In fact, this miniseries is perhaps a bit more soap opera than most BBC shows. Even though it is based upon a respectable book, there is much delicate delving and ''dramatic license'' in episodes concerning Nancy Astor's disdain for sex in marriage and the intricacies of her various relationships with her husbands, children, and sisters.

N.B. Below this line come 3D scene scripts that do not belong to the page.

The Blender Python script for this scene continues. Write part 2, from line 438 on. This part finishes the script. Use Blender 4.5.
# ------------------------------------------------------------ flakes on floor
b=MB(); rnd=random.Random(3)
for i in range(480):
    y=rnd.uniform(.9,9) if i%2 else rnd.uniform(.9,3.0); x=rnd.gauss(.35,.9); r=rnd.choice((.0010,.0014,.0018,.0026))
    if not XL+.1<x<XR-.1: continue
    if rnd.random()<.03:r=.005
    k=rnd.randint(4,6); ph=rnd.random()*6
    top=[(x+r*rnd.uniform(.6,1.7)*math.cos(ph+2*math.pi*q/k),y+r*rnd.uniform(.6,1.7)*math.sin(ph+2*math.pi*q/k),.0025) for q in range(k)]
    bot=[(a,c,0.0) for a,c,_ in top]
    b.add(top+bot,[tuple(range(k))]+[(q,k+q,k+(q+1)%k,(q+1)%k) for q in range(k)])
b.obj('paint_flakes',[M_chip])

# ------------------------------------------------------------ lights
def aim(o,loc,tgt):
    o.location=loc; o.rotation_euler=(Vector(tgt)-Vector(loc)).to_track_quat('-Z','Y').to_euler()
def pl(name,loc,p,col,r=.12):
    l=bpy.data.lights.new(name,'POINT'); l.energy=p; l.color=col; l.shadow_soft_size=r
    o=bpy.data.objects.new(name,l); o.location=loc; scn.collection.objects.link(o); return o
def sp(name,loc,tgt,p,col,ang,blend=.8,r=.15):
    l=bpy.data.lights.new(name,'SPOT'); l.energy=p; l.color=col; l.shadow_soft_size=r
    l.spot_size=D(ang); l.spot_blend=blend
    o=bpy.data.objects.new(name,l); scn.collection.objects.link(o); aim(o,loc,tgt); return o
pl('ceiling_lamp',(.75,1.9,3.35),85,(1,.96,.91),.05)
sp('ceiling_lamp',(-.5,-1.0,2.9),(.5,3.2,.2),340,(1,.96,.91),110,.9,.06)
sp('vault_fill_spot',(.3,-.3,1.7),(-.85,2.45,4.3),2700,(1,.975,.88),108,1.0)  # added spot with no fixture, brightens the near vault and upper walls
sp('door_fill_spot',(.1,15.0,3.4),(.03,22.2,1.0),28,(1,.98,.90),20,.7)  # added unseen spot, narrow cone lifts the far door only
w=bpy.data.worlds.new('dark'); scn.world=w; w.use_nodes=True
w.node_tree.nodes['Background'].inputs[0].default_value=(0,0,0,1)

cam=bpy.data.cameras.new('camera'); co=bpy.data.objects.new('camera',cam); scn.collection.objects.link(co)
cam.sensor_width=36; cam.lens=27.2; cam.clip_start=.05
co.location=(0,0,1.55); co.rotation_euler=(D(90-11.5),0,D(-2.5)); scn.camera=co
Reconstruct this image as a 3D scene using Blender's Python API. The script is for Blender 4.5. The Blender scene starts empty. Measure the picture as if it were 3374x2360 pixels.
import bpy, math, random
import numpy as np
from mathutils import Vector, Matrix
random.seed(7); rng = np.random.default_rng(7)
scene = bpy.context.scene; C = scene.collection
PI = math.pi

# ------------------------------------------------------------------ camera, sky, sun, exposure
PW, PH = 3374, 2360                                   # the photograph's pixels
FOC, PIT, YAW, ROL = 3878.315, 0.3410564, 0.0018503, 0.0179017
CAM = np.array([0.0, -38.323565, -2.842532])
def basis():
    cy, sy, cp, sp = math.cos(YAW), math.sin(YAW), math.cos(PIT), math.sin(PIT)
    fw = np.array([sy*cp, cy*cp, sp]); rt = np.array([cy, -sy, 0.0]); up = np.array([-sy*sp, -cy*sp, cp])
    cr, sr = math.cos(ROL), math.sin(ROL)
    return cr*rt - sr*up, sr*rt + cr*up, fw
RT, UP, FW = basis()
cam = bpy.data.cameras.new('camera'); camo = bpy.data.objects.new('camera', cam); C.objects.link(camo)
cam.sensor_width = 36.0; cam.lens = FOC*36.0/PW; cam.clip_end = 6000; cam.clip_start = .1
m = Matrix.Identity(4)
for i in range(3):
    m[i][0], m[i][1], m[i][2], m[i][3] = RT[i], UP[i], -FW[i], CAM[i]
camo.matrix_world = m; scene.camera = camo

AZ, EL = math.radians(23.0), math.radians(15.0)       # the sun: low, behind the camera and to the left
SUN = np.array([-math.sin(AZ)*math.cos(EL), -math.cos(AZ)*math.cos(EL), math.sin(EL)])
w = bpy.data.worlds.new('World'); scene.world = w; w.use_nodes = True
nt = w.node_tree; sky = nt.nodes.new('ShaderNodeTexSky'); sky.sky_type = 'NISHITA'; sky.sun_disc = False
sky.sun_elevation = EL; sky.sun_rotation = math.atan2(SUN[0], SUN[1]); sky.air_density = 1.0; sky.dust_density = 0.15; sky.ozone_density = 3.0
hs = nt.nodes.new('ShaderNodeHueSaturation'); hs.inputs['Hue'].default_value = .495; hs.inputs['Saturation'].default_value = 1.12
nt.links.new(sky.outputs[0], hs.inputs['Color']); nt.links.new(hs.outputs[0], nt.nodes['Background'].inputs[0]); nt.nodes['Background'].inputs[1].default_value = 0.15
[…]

The Nancy Astor portrayed here - a woman characterized by series host Alistair Cooke as ''vibrant, charming, thoughtless, generous, and outrageous'' - was a living contradiction: loving even as she was hateful, thoughtful even as she was thoughtless, generous even as she was penurious. The contradictions apparently made themselves evident in the way she practiced her religion. Alistair Cooke, host for the series, observes that many Christian Scientists would ''take exception to her bullying of non-Christian Scientists and berating of doctors.''

Whatever she did, however, she did with bombastic style. As scripted by Derek Marlowe and directed by Richard Stroud, ''Nancy Astor'' is brilliantly acted by a mainly British cast, which does quite well with Virginia accents as well as upper-class British speech and customs. Whether one loves ''Nancy Astor'' as an imaginative biographical blockbuster or finds it a slightly distasteful exercise in rewriting history (and both opinions have some validity) , the fact is that the miniseries is eight hours of entertaining dramatized history - or near-history.